The writer of Hebrews defines it like this: Faith is the substance of things hoped for, the evidence of things not seen. 

Think about that oxymoron for a second.

Evidence must be seen, or else it isn’t evidence. The principle of evidence is foundational to our American understanding of freedom and fairness. Maybe that’s why faith is so hard for us. We expect reasonable  and expedient justice. Habeus corpus. (Without a dead body, how can you prove a murder?) Perhaps we carry our “unalienable rights” into our  spiritual understanding, too. When it comes to faith, I demand more than circumstantial evidence–more than a cliche about making lemonade. I want the whole story, from beginning to end. I need to know the verdict. I’m okay with a due process of faith, as long as the outcome is fair. And fair is something I can see and prove.

Evidence.

And yet, faith in its essence lacks visual proof. Somehow, faith entwines believable conclusions without supplying any tangible evidence to the conclusion. You have to hold on until the end without knowing what will happen before then.

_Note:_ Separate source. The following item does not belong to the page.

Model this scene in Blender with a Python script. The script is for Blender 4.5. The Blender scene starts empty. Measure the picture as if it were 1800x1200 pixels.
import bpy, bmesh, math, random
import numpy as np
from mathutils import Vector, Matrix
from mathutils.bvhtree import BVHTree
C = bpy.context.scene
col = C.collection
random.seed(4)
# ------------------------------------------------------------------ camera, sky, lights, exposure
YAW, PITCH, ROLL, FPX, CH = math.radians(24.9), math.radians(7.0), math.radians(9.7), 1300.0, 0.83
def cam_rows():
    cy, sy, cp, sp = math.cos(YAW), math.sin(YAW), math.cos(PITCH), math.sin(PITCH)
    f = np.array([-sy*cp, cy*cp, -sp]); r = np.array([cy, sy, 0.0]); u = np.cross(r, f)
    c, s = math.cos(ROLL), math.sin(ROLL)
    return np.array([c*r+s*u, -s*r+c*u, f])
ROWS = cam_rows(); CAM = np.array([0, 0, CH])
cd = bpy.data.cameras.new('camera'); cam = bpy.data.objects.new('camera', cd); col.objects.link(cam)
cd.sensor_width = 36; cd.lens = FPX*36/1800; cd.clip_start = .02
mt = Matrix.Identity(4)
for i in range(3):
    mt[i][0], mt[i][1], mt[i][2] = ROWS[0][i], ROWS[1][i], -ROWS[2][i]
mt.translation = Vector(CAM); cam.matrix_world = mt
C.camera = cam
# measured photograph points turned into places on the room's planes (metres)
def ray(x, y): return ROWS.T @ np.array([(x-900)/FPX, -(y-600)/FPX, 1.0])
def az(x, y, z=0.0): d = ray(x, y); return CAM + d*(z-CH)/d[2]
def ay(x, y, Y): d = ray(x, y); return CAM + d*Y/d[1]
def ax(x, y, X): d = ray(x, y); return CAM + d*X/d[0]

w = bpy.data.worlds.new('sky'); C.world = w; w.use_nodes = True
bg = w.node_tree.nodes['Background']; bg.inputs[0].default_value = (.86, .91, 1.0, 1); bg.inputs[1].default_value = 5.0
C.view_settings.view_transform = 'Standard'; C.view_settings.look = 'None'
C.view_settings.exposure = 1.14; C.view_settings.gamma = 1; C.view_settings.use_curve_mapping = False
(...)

Faith is the belief that I can’t comprehend or control the magnitude of a situation, so I will let someone more capable handle it. I won’t micro-manage. I won’t nag. I won’t freak out.

In fact, if I really have faith, I’ll pray, because prayer vitalizes faith. Prayer dares an omnipotent being to step up and take charge while I simultaneously back into the unknown. Prayer says I’m okay with the process because I know the decision isn’t mine to make, and I’m okay with the outcome because I lack the wisdom to manipulate a better one. Prayer commits to the long haul of an ordeal.

So if you find yourself praying, sending hopeful requests into the cosmos, stop to consider the evidence that Someone truly powerful must exist out there. He must care very deeply, or else why trouble himself with such a creation? And if that be true, then what else might be?

Maybe anything and everything is possible. A world of see-able evidence, when you turn around and look from the other direction.

 

1 Cor. 13:8-13 “Now we see but a poor reflection as in a mirror; then we shall see face to face.”